Labor of Love: Microbusinesses take their pastimes to professions

Is your job your passion? Or is your job just that: a job, a thing you do for money, a thing you do to support your passion—which, otherwise, certainly couldn’t support itself.

But what if it could? For some entrepreneurs, hobbies and passions outgrow their post-work, leisure-time hours and grow into something a little bigger. Most of these small microbusinesses haven’t sprouted to the point where they’re the entrepreneur’s first focus or allowed them to quit their day jobs. But for these entrepreneurs, these side projects take time, skill, planning, marketing and love—everything a larger enterprise needs and more.

“How many hours am I not thinking about it?” laughs Marcella Hill of her own business, Love Woolies. “I’m up to 1 a.m. doing it, and it’s the first thing I think about when I wake up.”

Overgrown hobbies

Alan Peck has always liked the idea of being a “maker.” He works for Adobe, has an art degree, and loves to paint and illustrate. He likes having projects, several things running at once—it helps his ADD, he says, and it feeds his creative drive. “Ever since I was a little kid, I was always making things,” he says.

In 2011, Peck wanted to create an interesting handmade holiday gift and happened upon the idea of homemade vanilla extract. “I wanted to design the label as well. It sounded like a natural fit, fun and really cool,” he says. He read recipes online and made batches of vanilla extract for his friends, who responded with great enthusiasm. So great, in fact, that Peck was inspired to try selling his vanilla extract at holiday boutiques. Today, Peck makes two different vanilla extract strengths and two different types of vanilla-infused sugar, which he sells online and at conventions.

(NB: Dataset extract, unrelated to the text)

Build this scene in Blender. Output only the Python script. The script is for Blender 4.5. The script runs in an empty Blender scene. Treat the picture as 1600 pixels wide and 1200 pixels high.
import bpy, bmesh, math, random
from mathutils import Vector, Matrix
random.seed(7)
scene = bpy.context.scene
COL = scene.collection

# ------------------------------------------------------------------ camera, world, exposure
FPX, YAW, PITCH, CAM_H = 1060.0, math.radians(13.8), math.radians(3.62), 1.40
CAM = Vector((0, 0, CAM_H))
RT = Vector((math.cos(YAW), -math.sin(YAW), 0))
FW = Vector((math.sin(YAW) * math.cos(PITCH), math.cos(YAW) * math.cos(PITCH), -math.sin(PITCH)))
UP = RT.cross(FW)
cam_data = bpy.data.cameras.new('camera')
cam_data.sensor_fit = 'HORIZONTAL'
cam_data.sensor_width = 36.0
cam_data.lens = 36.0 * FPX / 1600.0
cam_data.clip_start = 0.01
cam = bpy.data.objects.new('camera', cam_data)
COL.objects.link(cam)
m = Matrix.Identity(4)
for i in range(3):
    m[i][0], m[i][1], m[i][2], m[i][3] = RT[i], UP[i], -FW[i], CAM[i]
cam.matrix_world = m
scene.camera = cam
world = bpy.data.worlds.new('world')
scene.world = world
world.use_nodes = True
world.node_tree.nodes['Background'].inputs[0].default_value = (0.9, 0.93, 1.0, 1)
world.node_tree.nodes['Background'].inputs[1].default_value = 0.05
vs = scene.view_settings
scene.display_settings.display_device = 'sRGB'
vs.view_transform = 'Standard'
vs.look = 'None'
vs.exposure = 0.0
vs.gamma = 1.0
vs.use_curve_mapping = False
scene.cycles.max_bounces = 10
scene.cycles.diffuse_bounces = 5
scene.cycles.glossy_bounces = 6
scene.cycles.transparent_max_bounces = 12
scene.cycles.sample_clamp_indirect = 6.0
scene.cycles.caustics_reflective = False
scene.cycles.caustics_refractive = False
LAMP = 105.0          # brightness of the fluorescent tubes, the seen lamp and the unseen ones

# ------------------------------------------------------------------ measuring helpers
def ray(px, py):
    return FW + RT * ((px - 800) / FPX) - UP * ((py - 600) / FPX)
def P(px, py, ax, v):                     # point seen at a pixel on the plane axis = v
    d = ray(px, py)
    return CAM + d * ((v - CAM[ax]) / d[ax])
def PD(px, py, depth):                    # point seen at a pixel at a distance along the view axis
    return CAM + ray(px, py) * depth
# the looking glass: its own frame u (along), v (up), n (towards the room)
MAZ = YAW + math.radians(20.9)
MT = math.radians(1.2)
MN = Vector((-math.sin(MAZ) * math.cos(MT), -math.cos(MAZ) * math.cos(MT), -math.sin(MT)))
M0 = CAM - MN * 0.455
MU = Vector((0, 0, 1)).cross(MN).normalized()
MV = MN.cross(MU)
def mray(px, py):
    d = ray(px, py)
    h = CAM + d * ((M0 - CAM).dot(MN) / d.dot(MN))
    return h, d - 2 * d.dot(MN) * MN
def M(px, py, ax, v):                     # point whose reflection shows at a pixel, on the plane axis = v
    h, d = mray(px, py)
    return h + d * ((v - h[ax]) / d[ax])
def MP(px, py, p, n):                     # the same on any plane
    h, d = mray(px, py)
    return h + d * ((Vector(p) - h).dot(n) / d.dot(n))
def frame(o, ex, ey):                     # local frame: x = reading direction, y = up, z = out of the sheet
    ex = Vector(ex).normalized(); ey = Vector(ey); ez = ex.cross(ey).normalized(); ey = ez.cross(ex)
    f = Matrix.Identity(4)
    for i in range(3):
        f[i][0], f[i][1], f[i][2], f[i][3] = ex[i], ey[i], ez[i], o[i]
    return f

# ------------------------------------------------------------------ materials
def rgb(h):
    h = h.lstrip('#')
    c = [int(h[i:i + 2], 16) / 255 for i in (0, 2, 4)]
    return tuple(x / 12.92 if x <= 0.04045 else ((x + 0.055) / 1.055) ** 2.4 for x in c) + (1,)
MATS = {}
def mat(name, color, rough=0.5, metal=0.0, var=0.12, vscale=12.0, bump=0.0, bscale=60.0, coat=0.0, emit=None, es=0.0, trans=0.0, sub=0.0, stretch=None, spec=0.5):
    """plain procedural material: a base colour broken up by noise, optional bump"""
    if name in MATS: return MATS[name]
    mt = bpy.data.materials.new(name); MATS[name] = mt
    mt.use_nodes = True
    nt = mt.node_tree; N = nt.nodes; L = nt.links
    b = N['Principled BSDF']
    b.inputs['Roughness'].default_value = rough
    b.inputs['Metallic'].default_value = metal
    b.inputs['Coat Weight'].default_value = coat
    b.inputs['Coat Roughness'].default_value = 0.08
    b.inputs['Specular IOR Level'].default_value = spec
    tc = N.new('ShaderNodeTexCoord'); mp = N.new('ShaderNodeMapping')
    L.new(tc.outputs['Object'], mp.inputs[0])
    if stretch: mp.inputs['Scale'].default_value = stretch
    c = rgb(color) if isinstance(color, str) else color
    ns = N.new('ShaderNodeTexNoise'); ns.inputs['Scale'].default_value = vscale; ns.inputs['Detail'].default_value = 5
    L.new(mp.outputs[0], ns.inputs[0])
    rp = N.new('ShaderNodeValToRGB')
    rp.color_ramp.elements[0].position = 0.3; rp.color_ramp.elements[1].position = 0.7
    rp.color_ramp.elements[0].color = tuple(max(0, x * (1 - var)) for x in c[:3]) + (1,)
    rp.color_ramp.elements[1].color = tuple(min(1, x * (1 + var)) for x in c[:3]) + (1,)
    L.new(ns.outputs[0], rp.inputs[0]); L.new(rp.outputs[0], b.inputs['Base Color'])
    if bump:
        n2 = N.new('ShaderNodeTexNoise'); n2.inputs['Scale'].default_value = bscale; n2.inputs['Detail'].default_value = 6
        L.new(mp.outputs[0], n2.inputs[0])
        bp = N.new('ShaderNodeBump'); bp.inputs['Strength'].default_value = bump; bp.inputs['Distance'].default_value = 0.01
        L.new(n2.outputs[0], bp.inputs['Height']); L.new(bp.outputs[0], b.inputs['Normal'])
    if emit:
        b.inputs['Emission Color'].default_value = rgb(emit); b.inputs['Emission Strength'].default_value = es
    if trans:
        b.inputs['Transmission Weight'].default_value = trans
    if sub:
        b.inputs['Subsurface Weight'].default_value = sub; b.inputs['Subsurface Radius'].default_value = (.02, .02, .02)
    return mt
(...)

This seems to be a running theme for microbusiness owners: their side-project suddenly outgrows its hobby status. Aaron Chapman, owner of The Organ Grinder FX Studio, has loved making Halloween props, masks and sculptures since high school, but he put his hobby aside for years as he focused on his career in law enforcement.

“I wasn’t real secure in what people thought about my work and my art. I never thought it would make it out there in the public,” says Chapman. “But after the time where Facebook and [social media] got popular, I made the decision to put it out into the public and see if I can make some money doing it.”

Hill happened upon her own venture when a family member began making mittens out of old wool sweaters, inspiring her father to begin selling the craft. Hill stepped in after her parents retired and bolstered the business, which now, she says, has taken over her free time.

Selling strategy

Owning a microbusiness means having to wear every hat in the company, from sales and marketing to manufacturing. Hill says she listens to podcasts to learn more about business strategy as she looks to take Love Woolies to the next step. Already, she says she has eight employees that she hires on an “as-needed basis” during her busiest months, and she is constantly hard at work pumping up her brand on social media, reaching out and collaborating with other microbusinesses and with social media influencers.

“We just reached 1,600 followers, and that’s just from collaborating,” says Hill.  “One thing I’ve learned is making friends takes you a lot further than you think. Just being a nice person. Going to market, talking to the person next to you, being interested in their businesses—then they’re willing to do giveaways with you, talk about you and your product. … Posting product pictures is fine, but you want to collaborate and talk about other people’s businesses, too.”

For Chapman, Hill and Peck, going to markets and conventions is their bread and butter. At conventions and maker’s markets, microbusinesses can interact with the public and with each other, bolster one another and create a community.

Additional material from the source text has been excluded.